Undercover policing inquiry delayed amid new row

Scotland Yard

The long-awaited public inquiry into allegations of wrongdoing by undercover police could be delayed for years amid a growing legal row with Scotland Yard.

Newly-published documents reveal the Metropolitan Police is questioning the unprecedented size of the probe.

It says it needs months to assess which former officers need their identities protected - and does not believe all of them should give evidence.

Public evidence hearings may not now start before 2018.

Sir Christopher Pitchford, the inquiry's chairman, says he needs to hear from all the officers.

The new delays have emerged a week after the Independent Police Complaints Commission said it was investigating whether a Metropolitan Police unit shredded a large number of files that were relevant to the inquiry.

Theresa May, then home secretary, ordered the inquiry in 2015 after serious allegations against undercover officers.

She told Sir Christopher to report back by July 2018, something that is now impossible.

Undercover inquiry: The key allegations

  • Miscarriages of justice,
  • Sexual relationships with women they were targeting
  • Using false identities taken from dead babies and children
  • Claims the campaign supporting Stephen Lawrence's family had been infiltrated

Undercover inquiry: Why it matters

Documents published by the inquiry on Wednesday reveal months of tension building between its team and the Metropolitan Police over what the force should hand over.

Scotland Yard says it has so far disclosed one million pages and identified 116 surviving former undercover officers from the Special Demonstration Squad, the disbanded unit at the heart of many of the allegations.

The inquiry wants all of them to give evidence but Scotland Yard says that is unworkable because of the "immense" pressures it is under.

In detailed submissions to the inquiry, it says that the demands for evidence dating back 40 years are unprecedented. It is already spending the equivalent of 80 police constables' salaries on the inquiry and may need to have more than 100 officers and staff working full time.

"The Metropolitan Police Service recognises that a number of deployments [undercover operations] will be properly subjected to close scrutiny by the inquiry," says one of the force's letters. "This does not mean however that each deployment will need to be subject to the same depth of review. Many officers are reluctant to engage with the inquiry process."

In a further twist, the documents reveal Scotland Yard proposed that an unnamed detective sergeant would explain to the inquiry how it was managing secret documents even though the officer had been accused of destroying files on the Green Party peer Baroness Jenny Jones.

The officer has since been cleared of wrongdoing but the inquiry has insisted the individual cannot give evidence.

Can an inquiry into secrets ever be public?

Undercover police: 'Deception overseen by state'

In his response to the Met's plea for a delay, Sir Christopher said the Metropolitan Police would need to explain at a special hearing in April how the inquiry could work if it did not hear from all the former undercover officers.

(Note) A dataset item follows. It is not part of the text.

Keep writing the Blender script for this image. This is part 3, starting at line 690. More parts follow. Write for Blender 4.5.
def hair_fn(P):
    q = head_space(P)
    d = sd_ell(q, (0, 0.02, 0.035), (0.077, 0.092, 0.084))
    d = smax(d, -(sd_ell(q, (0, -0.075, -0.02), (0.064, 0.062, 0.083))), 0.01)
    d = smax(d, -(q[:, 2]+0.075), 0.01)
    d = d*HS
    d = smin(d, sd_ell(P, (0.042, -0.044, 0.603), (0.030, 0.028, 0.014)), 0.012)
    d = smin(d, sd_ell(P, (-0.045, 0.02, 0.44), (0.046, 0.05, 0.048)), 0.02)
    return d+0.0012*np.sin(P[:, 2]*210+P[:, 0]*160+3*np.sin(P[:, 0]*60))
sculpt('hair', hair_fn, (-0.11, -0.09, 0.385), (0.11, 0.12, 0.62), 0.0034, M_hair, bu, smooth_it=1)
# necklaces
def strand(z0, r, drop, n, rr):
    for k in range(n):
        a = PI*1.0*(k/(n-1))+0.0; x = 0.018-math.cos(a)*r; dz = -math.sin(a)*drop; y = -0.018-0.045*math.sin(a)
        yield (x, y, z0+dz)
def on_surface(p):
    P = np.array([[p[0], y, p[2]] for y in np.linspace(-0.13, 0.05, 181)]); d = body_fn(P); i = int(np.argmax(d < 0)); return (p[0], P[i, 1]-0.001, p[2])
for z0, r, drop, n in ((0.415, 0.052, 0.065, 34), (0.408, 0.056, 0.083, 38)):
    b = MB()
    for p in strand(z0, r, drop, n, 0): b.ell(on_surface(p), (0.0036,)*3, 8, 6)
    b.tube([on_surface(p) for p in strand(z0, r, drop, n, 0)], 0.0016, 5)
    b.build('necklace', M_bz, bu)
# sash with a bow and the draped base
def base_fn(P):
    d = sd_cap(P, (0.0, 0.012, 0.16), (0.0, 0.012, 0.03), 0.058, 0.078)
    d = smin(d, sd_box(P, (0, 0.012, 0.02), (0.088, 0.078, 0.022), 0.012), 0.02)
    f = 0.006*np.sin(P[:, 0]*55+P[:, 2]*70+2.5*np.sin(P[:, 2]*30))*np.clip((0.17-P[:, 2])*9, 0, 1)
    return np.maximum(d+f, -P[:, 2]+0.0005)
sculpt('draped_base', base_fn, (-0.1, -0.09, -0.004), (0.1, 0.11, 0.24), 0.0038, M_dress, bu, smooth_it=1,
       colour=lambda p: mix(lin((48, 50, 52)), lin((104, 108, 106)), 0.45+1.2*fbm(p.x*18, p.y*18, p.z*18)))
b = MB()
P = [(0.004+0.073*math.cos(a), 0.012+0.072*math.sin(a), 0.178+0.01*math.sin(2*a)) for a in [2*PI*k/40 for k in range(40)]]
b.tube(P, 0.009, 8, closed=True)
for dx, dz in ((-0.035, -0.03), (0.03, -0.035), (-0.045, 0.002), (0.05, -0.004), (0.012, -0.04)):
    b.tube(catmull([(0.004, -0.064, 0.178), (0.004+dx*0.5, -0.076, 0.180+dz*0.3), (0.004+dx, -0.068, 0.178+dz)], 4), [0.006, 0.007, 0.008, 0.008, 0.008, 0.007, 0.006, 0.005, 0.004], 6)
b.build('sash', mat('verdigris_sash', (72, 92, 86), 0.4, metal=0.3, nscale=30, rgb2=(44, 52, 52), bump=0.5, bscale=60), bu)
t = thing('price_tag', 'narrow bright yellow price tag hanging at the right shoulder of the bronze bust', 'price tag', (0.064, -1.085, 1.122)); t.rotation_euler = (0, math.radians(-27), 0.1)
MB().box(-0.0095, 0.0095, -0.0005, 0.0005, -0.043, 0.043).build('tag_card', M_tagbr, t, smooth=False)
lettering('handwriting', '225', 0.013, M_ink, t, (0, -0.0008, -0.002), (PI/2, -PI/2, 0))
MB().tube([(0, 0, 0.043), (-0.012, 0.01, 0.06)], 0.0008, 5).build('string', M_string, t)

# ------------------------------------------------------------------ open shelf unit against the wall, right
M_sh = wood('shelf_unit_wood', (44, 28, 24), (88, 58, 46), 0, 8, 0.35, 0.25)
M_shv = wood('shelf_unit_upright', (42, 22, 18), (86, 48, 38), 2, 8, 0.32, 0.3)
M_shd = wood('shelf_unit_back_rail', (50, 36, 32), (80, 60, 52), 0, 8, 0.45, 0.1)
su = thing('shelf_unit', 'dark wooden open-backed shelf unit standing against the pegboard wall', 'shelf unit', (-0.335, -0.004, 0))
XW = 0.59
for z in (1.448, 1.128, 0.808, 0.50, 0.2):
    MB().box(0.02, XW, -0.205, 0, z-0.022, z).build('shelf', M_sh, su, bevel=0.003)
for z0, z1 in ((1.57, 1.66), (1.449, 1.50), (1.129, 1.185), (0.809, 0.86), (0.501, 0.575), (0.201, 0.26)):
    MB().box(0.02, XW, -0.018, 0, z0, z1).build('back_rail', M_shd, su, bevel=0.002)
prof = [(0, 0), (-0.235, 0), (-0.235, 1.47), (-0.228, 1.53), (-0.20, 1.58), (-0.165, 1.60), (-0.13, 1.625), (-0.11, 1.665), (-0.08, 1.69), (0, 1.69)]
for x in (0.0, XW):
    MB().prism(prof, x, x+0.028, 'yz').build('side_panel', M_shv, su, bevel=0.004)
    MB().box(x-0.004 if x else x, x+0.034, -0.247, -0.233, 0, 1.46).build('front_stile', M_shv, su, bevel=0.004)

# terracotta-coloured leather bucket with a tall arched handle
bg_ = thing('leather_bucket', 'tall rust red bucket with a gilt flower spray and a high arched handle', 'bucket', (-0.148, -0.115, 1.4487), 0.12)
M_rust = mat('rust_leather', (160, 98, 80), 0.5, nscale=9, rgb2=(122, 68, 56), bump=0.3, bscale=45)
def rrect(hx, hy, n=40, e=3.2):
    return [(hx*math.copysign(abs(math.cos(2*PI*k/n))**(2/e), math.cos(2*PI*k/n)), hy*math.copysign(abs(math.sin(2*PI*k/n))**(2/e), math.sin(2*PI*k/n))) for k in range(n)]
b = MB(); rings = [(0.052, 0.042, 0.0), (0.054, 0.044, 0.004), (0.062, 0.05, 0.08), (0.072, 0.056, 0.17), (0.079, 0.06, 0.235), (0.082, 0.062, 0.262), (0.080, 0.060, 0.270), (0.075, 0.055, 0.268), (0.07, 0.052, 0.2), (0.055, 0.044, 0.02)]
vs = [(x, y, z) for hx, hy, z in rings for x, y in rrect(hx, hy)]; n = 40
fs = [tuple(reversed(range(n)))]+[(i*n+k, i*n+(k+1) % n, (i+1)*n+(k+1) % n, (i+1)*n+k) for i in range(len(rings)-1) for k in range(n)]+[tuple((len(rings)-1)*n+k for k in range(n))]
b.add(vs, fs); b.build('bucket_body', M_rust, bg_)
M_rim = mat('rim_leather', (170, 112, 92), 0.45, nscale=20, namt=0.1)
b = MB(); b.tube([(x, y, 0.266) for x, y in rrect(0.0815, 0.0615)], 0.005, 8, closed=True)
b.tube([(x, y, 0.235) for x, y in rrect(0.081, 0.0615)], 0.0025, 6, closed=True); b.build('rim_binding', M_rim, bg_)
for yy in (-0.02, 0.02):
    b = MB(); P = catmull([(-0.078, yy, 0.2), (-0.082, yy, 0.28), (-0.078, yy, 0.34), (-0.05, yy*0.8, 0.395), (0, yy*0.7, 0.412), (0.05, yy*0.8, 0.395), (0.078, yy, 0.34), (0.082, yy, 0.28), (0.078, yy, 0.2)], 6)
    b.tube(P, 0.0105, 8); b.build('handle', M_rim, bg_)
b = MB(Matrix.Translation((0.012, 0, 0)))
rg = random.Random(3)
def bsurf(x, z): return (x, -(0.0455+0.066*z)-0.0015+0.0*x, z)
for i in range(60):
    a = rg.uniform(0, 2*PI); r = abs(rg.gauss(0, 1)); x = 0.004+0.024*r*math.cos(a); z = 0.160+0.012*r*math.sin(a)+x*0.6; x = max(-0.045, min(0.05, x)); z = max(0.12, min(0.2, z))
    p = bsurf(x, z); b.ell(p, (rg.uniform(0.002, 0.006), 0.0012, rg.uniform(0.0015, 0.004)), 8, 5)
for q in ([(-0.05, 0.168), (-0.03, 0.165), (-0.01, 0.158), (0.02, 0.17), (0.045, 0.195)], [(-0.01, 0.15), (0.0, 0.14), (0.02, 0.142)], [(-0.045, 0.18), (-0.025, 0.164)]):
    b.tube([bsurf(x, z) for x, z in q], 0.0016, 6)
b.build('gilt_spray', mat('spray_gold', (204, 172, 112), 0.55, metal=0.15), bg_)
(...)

"Their evidence is clearly relevant," he says. "The Inquiry needs to see that evidence... it might have been otherwise if the Inquiry could be confident that the documentary records of the Special Demonstration Squad were fully preserved, but they were not.

"It seems to me clear that there is no reasonable prospect that the Inquiry will complete its work within the three year period originally envisaged in July 2015, and that it is unlikely that evidence hearings will take place in 2017."